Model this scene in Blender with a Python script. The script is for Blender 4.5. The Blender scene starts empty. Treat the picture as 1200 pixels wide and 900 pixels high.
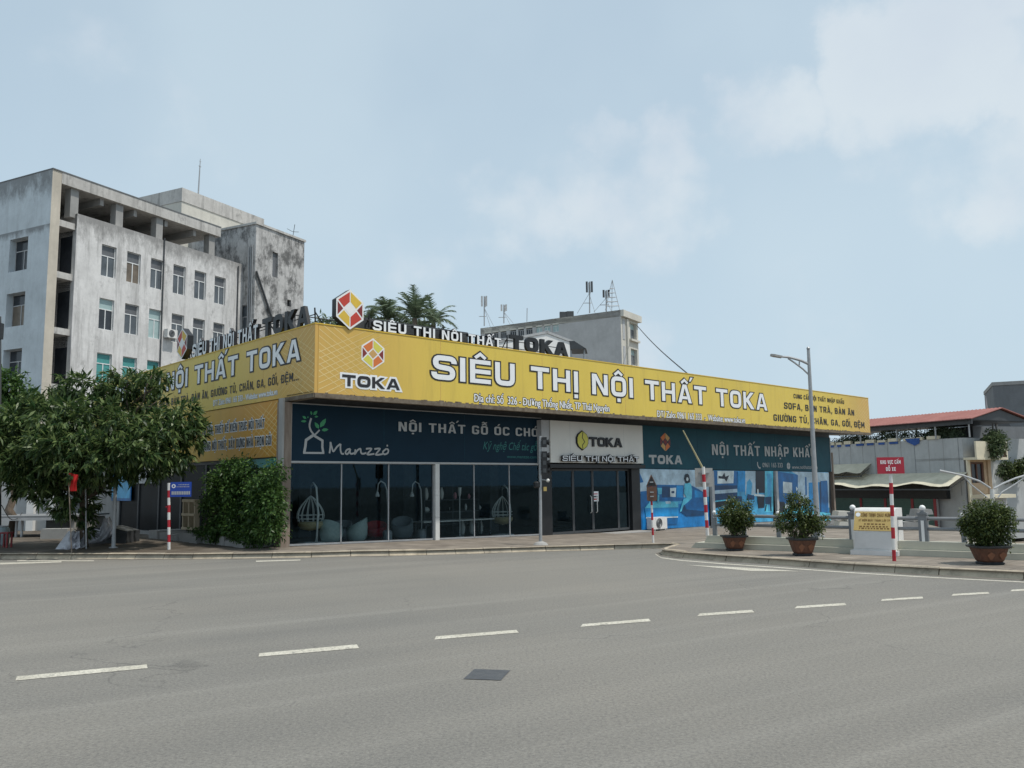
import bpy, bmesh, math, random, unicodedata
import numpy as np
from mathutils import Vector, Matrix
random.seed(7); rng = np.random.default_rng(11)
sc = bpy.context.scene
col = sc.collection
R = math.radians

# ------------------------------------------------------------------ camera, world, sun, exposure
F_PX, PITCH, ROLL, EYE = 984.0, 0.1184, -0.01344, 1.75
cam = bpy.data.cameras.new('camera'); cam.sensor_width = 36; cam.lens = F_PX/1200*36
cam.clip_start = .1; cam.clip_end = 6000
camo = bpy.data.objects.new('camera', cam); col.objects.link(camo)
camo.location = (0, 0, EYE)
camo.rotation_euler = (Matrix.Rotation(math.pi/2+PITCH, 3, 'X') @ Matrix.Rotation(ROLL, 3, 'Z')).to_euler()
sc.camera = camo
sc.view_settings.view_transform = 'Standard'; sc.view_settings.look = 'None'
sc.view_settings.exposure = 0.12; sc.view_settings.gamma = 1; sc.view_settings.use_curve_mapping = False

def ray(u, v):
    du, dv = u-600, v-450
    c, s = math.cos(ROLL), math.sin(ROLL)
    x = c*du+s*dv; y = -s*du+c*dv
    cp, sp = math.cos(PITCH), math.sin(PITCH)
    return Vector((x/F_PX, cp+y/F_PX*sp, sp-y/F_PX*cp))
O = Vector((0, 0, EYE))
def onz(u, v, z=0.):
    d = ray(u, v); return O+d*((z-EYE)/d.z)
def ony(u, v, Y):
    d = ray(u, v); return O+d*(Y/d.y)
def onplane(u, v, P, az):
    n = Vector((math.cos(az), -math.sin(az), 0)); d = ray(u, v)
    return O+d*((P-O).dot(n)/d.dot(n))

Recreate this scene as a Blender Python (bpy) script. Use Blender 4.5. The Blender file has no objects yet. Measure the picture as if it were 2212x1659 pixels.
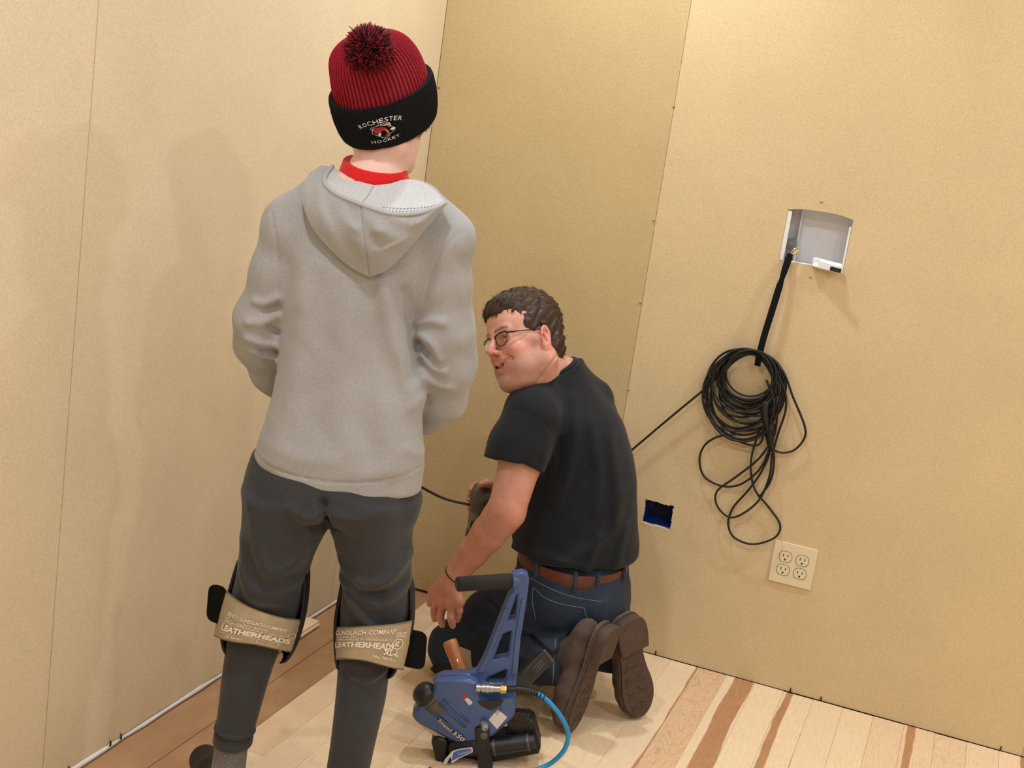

________________________

**TASK STATEMENT:** Write out each line of the listing above, exactly, from its first line to the line holding "R = math.radians", inclusive. Skip the pictures.

**ANSWER FOR THIS EXERCISE:**
Model this scene in Blender with a Python script. The script is for Blender 4.5. The Blender scene starts empty. Treat the picture as 1200 pixels wide and 900 pixels high.
import bpy, bmesh, math, random, unicodedata
import numpy as np
from mathutils import Vector, Matrix
random.seed(7); rng = np.random.default_rng(11)
sc = bpy.context.scene
col = sc.collection
R = math.radians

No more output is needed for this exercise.